### WHAT THIS TASK INVOLVES
Leave the pictures out. Return all other data exactly.

----- COLLECTED MATERIAL

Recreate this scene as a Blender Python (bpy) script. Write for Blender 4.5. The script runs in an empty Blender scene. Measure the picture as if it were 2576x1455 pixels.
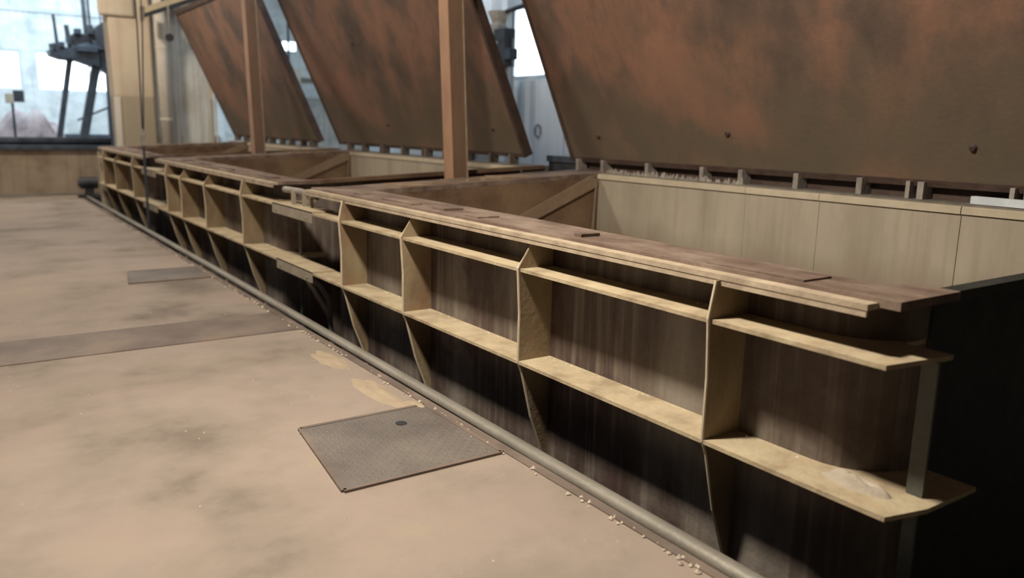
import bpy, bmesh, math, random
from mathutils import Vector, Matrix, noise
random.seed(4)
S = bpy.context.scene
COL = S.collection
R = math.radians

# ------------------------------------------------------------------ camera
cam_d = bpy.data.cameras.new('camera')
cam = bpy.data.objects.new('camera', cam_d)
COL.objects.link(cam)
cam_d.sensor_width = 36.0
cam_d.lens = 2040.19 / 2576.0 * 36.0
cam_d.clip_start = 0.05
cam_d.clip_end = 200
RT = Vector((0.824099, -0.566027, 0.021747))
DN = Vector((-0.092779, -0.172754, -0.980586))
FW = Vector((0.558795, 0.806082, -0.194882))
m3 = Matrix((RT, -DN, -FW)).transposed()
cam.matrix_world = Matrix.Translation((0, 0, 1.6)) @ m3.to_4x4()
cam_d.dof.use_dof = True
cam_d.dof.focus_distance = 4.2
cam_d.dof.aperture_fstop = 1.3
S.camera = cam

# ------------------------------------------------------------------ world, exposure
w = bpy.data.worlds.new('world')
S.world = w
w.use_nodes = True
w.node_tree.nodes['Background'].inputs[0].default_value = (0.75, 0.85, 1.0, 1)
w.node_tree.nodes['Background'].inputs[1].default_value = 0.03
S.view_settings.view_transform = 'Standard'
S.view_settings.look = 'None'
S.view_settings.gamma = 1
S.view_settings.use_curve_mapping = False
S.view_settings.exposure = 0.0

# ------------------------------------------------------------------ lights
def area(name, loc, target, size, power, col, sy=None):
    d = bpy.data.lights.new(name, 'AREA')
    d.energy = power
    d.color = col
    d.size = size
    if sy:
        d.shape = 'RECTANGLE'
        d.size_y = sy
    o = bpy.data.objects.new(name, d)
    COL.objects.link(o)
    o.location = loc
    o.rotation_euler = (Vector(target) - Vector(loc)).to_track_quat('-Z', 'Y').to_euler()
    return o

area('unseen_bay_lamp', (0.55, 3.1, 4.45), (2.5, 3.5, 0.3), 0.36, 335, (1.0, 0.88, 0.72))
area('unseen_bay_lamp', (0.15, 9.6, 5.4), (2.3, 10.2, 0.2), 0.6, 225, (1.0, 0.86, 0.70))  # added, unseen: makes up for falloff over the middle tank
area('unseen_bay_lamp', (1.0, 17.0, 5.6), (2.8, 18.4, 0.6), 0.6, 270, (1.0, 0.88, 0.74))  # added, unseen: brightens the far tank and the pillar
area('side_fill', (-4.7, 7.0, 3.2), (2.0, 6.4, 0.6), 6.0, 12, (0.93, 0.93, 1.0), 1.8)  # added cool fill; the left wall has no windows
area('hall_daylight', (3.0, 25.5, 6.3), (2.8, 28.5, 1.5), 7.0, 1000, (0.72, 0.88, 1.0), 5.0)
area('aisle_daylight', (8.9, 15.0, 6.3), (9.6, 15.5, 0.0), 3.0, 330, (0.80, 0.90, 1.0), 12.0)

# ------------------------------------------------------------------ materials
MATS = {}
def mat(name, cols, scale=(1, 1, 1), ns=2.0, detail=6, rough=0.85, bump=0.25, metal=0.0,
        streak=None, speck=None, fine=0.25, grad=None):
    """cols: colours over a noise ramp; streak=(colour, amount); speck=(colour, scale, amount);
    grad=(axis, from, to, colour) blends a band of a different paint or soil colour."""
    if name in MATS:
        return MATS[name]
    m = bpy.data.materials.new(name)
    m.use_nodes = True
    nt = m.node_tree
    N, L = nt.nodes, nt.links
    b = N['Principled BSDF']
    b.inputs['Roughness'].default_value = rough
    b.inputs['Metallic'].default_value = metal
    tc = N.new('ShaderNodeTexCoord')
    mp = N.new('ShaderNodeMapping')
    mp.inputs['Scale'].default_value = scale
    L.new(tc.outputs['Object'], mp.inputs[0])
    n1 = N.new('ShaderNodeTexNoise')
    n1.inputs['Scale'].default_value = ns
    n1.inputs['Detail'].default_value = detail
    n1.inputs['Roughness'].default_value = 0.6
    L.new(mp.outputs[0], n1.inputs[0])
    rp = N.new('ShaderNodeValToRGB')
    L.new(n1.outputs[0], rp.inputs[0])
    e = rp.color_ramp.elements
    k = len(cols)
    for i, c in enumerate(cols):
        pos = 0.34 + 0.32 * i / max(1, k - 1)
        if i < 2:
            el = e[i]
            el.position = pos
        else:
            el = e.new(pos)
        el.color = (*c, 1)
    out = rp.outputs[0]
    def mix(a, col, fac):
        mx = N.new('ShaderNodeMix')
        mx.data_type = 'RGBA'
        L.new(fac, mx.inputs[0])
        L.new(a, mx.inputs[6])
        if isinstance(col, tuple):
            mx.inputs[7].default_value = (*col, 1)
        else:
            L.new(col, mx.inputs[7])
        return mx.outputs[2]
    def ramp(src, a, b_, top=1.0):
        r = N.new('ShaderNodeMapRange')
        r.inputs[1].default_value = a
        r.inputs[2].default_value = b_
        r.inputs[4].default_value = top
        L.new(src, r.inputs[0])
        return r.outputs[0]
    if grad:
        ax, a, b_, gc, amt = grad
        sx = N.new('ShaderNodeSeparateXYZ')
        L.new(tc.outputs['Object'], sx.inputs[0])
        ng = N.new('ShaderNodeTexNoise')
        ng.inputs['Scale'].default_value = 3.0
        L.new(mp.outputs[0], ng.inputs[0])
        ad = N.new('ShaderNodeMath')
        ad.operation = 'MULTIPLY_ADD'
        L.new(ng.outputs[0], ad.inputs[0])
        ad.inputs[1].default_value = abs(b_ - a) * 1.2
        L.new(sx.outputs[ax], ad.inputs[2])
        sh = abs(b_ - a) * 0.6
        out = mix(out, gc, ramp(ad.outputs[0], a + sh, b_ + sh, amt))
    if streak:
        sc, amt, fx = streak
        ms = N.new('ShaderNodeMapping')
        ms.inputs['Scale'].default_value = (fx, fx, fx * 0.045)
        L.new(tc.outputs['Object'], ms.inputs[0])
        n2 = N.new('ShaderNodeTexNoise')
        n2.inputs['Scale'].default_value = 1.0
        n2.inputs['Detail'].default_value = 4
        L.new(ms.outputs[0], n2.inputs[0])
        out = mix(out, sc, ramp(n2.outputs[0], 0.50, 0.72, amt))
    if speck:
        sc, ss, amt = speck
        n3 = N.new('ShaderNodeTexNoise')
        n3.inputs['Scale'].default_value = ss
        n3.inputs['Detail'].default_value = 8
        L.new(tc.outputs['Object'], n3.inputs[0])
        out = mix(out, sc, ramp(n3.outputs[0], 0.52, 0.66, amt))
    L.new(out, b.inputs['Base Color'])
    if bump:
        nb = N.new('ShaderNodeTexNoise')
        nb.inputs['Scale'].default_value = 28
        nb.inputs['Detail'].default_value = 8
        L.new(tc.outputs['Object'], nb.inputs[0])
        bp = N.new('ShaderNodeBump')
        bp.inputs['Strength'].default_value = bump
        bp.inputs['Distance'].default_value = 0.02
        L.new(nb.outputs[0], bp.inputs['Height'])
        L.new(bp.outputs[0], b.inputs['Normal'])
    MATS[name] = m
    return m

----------

### TASK SOLUTION
Recreate this scene as a Blender Python (bpy) script. Write for Blender 4.5. The script runs in an empty Blender scene. Measure the picture as if it were 2576x1455 pixels.
import bpy, bmesh, math, random
from mathutils import Vector, Matrix, noise
random.seed(4)
S = bpy.context.scene
COL = S.collection
R = math.radians

# ------------------------------------------------------------------ camera
cam_d = bpy.data.cameras.new('camera')
cam = bpy.data.objects.new('camera', cam_d)
COL.objects.link(cam)
cam_d.sensor_width = 36.0
cam_d.lens = 2040.19 / 2576.0 * 36.0
cam_d.clip_start = 0.05
cam_d.clip_end = 200
RT = Vector((0.824099, -0.566027, 0.021747))
DN = Vector((-0.092779, -0.172754, -0.980586))
FW = Vector((0.558795, 0.806082, -0.194882))
m3 = Matrix((RT, -DN, -FW)).transposed()
cam.matrix_world = Matrix.Translation((0, 0, 1.6)) @ m3.to_4x4()
cam_d.dof.use_dof = True
cam_d.dof.focus_distance = 4.2
cam_d.dof.aperture_fstop = 1.3
S.camera = cam

# ------------------------------------------------------------------ world, exposure
w = bpy.data.worlds.new('world')
S.world = w
w.use_nodes = True
w.node_tree.nodes['Background'].inputs[0].default_value = (0.75, 0.85, 1.0, 1)
w.node_tree.nodes['Background'].inputs[1].default_value = 0.03
S.view_settings.view_transform = 'Standard'
S.view_settings.look = 'None'
S.view_settings.gamma = 1
S.view_settings.use_curve_mapping = False
S.view_settings.exposure = 0.0

# ------------------------------------------------------------------ lights
def area(name, loc, target, size, power, col, sy=None):
    d = bpy.data.lights.new(name, 'AREA')
    d.energy = power
    d.color = col
    d.size = size
    if sy:
        d.shape = 'RECTANGLE'
        d.size_y = sy
    o = bpy.data.objects.new(name, d)
    COL.objects.link(o)
    o.location = loc
    o.rotation_euler = (Vector(target) - Vector(loc)).to_track_quat('-Z', 'Y').to_euler()
    return o

area('unseen_bay_lamp', (0.55, 3.1, 4.45), (2.5, 3.5, 0.3), 0.36, 335, (1.0, 0.88, 0.72))
area('unseen_bay_lamp', (0.15, 9.6, 5.4), (2.3, 10.2, 0.2), 0.6, 225, (1.0, 0.86, 0.70))  # added, unseen: makes up for falloff over the middle tank
area('unseen_bay_lamp', (1.0, 17.0, 5.6), (2.8, 18.4, 0.6), 0.6, 270, (1.0, 0.88, 0.74))  # added, unseen: brightens the far tank and the pillar
area('side_fill', (-4.7, 7.0, 3.2), (2.0, 6.4, 0.6), 6.0, 12, (0.93, 0.93, 1.0), 1.8)  # added cool fill; the left wall has no windows
area('hall_daylight', (3.0, 25.5, 6.3), (2.8, 28.5, 1.5), 7.0, 1000, (0.72, 0.88, 1.0), 5.0)
area('aisle_daylight', (8.9, 15.0, 6.3), (9.6, 15.5, 0.0), 3.0, 330, (0.80, 0.90, 1.0), 12.0)

# ------------------------------------------------------------------ materials
MATS = {}
def mat(name, cols, scale=(1, 1, 1), ns=2.0, detail=6, rough=0.85, bump=0.25, metal=0.0,
        streak=None, speck=None, fine=0.25, grad=None):
    """cols: colours over a noise ramp; streak=(colour, amount); speck=(colour, scale, amount);
    grad=(axis, from, to, colour) blends a band of a different paint or soil colour."""
    if name in MATS:
        return MATS[name]
    m = bpy.data.materials.new(name)
    m.use_nodes = True
    nt = m.node_tree
    N, L = nt.nodes, nt.links
    b = N['Principled BSDF']
    b.inputs['Roughness'].default_value = rough
    b.inputs['Metallic'].default_value = metal
    tc = N.new('ShaderNodeTexCoord')
    mp = N.new('ShaderNodeMapping')
    mp.inputs['Scale'].default_value = scale
    L.new(tc.outputs['Object'], mp.inputs[0])
    n1 = N.new('ShaderNodeTexNoise')
    n1.inputs['Scale'].default_value = ns
    n1.inputs['Detail'].default_value = detail
    n1.inputs['Roughness'].default_value = 0.6
    L.new(mp.outputs[0], n1.inputs[0])
    rp = N.new('ShaderNodeValToRGB')
    L.new(n1.outputs[0], rp.inputs[0])
    e = rp.color_ramp.elements
    k = len(cols)
    for i, c in enumerate(cols):
        pos = 0.34 + 0.32 * i / max(1, k - 1)
        if i < 2:
            el = e[i]
            el.position = pos
        else:
            el = e.new(pos)
        el.color = (*c, 1)
    out = rp.outputs[0]
    def mix(a, col, fac):
        mx = N.new('ShaderNodeMix')
        mx.data_type = 'RGBA'
        L.new(fac, mx.inputs[0])
        L.new(a, mx.inputs[6])
        if isinstance(col, tuple):
            mx.inputs[7].default_value = (*col, 1)
        else:
            L.new(col, mx.inputs[7])
        return mx.outputs[2]
    def ramp(src, a, b_, top=1.0):
        r = N.new('ShaderNodeMapRange')
        r.inputs[1].default_value = a
        r.inputs[2].default_value = b_
        r.inputs[4].default_value = top
        L.new(src, r.inputs[0])
        return r.outputs[0]
    if grad:
        ax, a, b_, gc, amt = grad
        sx = N.new('ShaderNodeSeparateXYZ')
        L.new(tc.outputs['Object'], sx.inputs[0])
        ng = N.new('ShaderNodeTexNoise')
        ng.inputs['Scale'].default_value = 3.0
        L.new(mp.outputs[0], ng.inputs[0])
        ad = N.new('ShaderNodeMath')
        ad.operation = 'MULTIPLY_ADD'
        L.new(ng.outputs[0], ad.inputs[0])
        ad.inputs[1].default_value = abs(b_ - a) * 1.2
        L.new(sx.outputs[ax], ad.inputs[2])
        sh = abs(b_ - a) * 0.6
        out = mix(out, gc, ramp(ad.outputs[0], a + sh, b_ + sh, amt))
    if streak:
        sc, amt, fx = streak
        ms = N.new('ShaderNodeMapping')
        ms.inputs['Scale'].default_value = (fx, fx, fx * 0.045)
        L.new(tc.outputs['Object'], ms.inputs[0])
        n2 = N.new('ShaderNodeTexNoise')
        n2.inputs['Scale'].default_value = 1.0
        n2.inputs['Detail'].default_value = 4
        L.new(ms.outputs[0], n2.inputs[0])
        out = mix(out, sc, ramp(n2.outputs[0], 0.50, 0.72, amt))
    if speck:
        sc, ss, amt = speck
        n3 = N.new('ShaderNodeTexNoise')
        n3.inputs['Scale'].default_value = ss
        n3.inputs['Detail'].default_value = 8
        L.new(tc.outputs['Object'], n3.inputs[0])
        out = mix(out, sc, ramp(n3.outputs[0], 0.52, 0.66, amt))
    L.new(out, b.inputs['Base Color'])
    if bump:
        nb = N.new('ShaderNodeTexNoise')
        nb.inputs['Scale'].default_value = 28
        nb.inputs['Detail'].default_value = 8
        L.new(tc.outputs['Object'], nb.inputs[0])
        bp = N.new('ShaderNodeBump')
        bp.inputs['Strength'].default_value = bump
        bp.inputs['Distance'].default_value = 0.02
        L.new(nb.outputs[0], bp.inputs['Height'])
        L.new(bp.outputs[0], b.inputs['Normal'])
    MATS[name] = m
    return m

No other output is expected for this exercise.